成長支援制度の目指す到達点には「牧場の分場化」という構想があると、代表の藤井雄一郎さんは語ります。
「600頭規模の牧場を複数つくり、牧場同士で技術力を競うような、そんな切磋琢磨できる組織づくりを目指しています。だからスタッフには、将来は牧場長になれる人材に育ってほしい」
藤井牧場がある富良野市は、美しい田園風景が広がり、観光地としても有名なまち。けれど山間には遊休農地が増えつつあります。そういった農地を活用して「富良野で酪農という産業を盛んにしていきたい」という思いが、藤井さんにはあるのです。
藤井牧場では、スタッフには「プレイヤー」「プレイングマネージャー」「マネージャー」という職層があります。階層のアップには、各段階において成長シートで80点の獲得が必要です。
「プレイヤーには、牧場の全ての仕事を7〜8年で覚えてもらいたいと思っています。プレイングマネージャーは、一緒に働きながらプレイヤーを育てる人。どんな人が来ても育てられるようになったら、マネージャーとして、経営者と一緒に管理職層として働いてもらいたい」
牧場の経営を共に考え、分場牧場を運営できる人間。成長支援制度の目的は、そのようなスタッフの育成にあるのです。
「高品質でおいしい牛乳を生産するためには、何より牛の質を上げることが大事。
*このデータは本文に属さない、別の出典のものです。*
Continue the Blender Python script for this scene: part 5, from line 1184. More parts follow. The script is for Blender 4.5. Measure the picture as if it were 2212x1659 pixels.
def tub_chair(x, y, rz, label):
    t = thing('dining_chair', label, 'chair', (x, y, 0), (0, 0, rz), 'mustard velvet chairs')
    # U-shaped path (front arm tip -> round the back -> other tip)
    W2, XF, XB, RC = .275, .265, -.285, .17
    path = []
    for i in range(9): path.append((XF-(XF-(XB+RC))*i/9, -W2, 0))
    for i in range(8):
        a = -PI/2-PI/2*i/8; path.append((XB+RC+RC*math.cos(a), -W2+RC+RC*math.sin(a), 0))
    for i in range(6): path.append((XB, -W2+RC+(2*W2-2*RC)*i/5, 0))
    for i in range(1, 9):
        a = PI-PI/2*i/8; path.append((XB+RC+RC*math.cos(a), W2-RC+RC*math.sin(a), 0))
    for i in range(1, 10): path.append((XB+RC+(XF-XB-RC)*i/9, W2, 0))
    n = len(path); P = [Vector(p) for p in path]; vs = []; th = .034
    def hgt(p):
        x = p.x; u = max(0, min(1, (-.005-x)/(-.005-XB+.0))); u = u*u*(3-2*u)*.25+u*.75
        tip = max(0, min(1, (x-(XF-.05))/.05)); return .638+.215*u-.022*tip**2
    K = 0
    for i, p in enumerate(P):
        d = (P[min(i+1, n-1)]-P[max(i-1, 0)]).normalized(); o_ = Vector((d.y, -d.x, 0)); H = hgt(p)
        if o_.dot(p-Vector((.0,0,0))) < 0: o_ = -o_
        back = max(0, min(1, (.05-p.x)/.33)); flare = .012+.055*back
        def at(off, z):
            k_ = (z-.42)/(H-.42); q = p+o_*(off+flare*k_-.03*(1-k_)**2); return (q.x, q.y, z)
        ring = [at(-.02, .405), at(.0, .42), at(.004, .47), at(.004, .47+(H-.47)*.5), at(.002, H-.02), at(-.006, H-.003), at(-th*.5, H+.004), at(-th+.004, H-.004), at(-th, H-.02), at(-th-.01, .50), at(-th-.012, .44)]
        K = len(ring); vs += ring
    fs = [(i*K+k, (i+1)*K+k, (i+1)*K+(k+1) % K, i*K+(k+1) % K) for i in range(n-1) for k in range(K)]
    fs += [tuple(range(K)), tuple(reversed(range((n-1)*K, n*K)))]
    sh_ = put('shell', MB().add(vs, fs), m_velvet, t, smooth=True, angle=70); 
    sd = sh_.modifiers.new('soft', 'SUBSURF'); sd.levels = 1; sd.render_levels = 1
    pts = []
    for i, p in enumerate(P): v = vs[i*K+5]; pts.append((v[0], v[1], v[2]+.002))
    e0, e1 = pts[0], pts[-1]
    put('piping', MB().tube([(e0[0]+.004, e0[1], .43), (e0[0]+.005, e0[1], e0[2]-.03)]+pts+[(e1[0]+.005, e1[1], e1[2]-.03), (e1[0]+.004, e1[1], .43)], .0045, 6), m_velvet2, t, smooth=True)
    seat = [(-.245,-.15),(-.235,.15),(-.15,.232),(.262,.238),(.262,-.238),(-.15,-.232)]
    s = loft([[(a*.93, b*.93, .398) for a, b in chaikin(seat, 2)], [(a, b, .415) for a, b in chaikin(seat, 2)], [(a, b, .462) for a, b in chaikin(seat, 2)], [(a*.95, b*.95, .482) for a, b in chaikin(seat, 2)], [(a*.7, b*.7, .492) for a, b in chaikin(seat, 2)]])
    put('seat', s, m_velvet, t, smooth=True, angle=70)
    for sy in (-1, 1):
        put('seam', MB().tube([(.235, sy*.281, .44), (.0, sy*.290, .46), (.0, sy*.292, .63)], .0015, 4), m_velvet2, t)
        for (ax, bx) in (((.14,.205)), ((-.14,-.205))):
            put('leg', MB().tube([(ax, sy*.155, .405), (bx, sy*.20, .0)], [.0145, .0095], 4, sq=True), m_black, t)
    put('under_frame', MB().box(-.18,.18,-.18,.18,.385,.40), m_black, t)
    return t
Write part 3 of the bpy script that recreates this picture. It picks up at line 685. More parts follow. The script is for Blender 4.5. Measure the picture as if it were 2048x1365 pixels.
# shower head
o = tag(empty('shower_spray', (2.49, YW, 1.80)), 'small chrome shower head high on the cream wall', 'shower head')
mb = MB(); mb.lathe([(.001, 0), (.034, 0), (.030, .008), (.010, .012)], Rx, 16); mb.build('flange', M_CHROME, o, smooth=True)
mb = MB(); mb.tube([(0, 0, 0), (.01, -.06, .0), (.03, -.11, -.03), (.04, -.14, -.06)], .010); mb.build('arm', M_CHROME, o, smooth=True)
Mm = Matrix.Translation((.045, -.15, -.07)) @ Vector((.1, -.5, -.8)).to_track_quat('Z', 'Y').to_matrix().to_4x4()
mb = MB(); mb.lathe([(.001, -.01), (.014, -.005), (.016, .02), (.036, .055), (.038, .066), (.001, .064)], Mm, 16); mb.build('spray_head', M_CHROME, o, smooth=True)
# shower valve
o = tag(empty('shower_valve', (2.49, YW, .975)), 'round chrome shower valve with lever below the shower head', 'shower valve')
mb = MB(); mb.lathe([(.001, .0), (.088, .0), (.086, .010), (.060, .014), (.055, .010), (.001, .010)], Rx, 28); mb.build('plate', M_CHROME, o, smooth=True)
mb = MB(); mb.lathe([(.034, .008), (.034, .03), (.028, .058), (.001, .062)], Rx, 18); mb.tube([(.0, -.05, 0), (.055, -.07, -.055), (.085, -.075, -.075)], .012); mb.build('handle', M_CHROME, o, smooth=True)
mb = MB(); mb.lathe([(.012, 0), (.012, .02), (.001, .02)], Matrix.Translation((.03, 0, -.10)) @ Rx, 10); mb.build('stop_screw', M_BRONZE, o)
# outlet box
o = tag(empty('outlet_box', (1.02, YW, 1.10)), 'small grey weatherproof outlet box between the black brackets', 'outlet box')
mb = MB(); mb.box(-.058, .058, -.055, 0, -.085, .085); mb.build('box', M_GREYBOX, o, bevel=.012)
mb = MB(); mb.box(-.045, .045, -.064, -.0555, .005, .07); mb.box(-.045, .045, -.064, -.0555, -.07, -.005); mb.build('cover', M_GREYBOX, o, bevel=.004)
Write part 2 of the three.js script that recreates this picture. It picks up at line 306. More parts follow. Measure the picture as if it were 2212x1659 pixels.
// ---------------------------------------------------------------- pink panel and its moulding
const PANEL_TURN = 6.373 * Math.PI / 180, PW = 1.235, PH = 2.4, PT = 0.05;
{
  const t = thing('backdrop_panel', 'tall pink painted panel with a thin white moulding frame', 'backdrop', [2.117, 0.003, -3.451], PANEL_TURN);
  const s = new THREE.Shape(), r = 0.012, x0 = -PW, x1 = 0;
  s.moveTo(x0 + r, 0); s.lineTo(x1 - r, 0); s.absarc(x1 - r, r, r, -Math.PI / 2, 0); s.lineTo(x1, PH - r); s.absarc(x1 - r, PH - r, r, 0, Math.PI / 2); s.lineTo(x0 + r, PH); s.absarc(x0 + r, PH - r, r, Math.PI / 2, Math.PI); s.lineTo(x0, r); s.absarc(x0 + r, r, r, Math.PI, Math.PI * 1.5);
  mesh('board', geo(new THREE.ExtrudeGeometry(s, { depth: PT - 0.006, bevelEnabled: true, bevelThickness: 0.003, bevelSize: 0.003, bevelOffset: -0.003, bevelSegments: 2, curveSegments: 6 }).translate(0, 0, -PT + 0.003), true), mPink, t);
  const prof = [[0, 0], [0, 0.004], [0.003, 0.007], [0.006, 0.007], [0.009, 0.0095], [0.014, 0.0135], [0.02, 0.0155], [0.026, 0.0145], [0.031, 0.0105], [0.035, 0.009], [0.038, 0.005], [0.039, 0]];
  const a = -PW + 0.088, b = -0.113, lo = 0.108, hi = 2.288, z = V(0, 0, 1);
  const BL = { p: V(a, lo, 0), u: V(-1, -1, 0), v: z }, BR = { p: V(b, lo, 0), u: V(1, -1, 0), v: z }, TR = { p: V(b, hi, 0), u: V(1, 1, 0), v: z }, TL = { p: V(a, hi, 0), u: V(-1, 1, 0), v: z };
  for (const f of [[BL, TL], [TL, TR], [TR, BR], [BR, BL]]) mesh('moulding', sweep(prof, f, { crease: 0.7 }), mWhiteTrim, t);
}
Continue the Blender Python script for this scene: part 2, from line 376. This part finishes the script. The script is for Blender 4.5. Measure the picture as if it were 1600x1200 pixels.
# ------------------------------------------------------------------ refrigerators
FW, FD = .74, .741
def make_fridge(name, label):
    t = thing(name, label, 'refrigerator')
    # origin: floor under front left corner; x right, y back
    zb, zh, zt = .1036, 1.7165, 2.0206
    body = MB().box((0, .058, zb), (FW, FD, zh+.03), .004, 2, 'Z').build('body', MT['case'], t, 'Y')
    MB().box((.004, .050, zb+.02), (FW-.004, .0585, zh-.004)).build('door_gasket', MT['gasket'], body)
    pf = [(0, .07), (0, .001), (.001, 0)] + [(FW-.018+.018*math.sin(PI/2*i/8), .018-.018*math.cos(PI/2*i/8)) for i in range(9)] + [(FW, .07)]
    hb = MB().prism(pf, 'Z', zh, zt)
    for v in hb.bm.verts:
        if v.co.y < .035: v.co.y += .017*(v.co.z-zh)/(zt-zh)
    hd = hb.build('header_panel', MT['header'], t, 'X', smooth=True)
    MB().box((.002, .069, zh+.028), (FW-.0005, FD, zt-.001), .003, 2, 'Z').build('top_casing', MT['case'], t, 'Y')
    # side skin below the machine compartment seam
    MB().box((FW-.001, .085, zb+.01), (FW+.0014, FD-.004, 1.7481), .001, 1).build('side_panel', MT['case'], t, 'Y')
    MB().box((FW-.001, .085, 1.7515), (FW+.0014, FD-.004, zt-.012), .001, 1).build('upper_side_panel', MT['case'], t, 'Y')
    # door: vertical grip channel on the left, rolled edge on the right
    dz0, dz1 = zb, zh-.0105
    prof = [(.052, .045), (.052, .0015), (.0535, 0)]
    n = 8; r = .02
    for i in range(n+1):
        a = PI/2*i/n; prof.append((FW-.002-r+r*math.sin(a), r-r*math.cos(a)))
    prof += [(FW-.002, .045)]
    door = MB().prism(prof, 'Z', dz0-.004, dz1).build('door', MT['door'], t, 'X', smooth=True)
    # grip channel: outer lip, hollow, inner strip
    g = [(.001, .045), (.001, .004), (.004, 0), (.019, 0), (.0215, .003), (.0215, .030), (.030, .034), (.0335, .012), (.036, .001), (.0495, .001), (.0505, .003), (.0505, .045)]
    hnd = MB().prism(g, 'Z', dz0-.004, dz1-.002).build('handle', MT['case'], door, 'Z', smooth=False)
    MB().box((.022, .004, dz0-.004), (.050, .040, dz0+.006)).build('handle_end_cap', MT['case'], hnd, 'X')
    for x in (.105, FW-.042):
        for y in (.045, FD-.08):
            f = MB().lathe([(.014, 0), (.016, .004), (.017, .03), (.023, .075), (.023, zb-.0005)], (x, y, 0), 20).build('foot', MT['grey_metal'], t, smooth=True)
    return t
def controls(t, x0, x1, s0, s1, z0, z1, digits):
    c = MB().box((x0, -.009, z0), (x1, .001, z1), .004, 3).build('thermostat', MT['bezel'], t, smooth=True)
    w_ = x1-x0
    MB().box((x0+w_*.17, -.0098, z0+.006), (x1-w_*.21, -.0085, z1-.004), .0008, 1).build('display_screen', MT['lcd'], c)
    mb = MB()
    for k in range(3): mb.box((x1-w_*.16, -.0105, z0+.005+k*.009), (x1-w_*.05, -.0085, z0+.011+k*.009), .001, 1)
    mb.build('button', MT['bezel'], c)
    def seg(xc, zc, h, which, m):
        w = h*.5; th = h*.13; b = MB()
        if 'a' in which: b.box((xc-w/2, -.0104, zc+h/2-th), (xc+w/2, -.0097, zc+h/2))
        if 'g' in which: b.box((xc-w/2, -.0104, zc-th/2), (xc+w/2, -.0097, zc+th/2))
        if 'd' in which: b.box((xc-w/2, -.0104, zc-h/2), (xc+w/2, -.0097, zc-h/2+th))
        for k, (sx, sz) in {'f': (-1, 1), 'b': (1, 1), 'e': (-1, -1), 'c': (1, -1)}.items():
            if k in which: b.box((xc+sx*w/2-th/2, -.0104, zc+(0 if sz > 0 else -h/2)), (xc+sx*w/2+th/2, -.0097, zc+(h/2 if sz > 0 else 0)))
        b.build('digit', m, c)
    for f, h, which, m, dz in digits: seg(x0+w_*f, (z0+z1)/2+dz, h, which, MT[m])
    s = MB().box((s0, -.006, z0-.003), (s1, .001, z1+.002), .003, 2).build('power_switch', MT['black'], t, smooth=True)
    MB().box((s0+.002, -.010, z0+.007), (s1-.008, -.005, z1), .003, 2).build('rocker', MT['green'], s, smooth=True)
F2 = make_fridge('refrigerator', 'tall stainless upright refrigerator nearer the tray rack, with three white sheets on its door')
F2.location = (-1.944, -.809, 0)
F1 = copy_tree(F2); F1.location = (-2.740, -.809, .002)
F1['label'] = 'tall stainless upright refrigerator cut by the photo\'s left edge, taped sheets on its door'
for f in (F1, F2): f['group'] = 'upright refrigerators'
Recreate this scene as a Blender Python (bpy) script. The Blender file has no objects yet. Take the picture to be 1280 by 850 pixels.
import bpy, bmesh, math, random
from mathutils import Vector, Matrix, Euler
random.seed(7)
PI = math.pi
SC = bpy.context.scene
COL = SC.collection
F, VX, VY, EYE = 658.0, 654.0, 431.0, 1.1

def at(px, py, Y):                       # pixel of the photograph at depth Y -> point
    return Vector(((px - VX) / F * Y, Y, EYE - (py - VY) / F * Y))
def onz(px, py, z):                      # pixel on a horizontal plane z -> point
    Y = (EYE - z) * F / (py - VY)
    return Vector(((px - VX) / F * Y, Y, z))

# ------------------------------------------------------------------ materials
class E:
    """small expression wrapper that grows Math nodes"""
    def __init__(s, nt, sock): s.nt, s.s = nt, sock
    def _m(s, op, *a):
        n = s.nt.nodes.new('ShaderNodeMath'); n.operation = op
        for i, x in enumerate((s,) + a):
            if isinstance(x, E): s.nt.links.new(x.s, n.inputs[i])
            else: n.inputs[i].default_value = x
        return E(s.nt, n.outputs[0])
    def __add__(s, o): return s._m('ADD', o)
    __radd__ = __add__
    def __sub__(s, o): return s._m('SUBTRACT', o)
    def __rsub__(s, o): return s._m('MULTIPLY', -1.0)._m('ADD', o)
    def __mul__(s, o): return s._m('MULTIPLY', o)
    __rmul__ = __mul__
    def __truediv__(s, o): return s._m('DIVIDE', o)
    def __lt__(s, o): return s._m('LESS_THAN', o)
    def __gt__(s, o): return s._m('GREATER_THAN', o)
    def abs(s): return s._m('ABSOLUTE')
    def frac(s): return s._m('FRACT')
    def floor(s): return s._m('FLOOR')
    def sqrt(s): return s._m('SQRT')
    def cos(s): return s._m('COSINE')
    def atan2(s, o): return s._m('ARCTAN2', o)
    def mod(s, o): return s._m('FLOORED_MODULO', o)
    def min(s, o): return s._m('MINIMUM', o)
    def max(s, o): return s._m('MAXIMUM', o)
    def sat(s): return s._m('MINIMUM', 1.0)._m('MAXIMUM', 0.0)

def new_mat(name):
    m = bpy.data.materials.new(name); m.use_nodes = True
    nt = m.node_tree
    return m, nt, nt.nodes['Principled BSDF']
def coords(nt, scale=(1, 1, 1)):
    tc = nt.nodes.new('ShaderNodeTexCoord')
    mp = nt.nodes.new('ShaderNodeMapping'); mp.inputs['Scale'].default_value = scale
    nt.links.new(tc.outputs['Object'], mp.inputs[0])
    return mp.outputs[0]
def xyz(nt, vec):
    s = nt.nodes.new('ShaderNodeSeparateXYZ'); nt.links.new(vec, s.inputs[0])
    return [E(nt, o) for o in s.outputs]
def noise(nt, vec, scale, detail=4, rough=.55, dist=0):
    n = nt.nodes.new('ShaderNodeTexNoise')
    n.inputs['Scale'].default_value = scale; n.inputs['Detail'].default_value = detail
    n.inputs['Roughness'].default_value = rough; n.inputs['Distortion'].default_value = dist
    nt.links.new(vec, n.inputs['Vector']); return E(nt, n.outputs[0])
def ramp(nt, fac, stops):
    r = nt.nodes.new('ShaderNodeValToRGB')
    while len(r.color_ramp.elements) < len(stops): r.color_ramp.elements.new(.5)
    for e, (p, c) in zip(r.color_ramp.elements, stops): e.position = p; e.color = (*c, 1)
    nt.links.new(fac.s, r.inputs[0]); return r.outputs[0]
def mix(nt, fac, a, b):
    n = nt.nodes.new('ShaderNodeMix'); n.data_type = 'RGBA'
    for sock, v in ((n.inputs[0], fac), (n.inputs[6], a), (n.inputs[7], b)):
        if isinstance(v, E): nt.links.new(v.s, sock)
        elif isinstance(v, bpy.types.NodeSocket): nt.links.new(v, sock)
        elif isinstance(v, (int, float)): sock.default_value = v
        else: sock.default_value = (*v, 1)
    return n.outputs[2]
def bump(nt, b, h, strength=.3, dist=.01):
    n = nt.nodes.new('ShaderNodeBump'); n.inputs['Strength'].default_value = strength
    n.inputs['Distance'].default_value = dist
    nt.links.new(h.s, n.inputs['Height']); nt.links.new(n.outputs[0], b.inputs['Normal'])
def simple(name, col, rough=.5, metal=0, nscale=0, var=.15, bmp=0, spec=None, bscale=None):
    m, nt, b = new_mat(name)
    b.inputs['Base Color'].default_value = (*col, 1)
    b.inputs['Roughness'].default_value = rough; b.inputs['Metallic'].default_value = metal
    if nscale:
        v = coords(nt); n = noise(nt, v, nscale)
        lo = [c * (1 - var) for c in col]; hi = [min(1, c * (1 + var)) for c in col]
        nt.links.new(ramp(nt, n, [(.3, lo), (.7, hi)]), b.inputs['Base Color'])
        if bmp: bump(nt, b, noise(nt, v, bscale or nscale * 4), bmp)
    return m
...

その牛をつくり上げるためには、人の力が必要です。酪農業界でしっかりと評価される牛を育て、また社会に出てもなんら恥じることのない人間をつくり上げる努力を、たゆまず続ける牧場でありたいと考えています」。
牧場の経営理念についてそう説明する藤井さん。酪農の現場で働きながら、将来的には牧場長。そんな夢を叶えることができる藤井牧場には、大勢の若いスタッフの明るい笑顔が溢れています。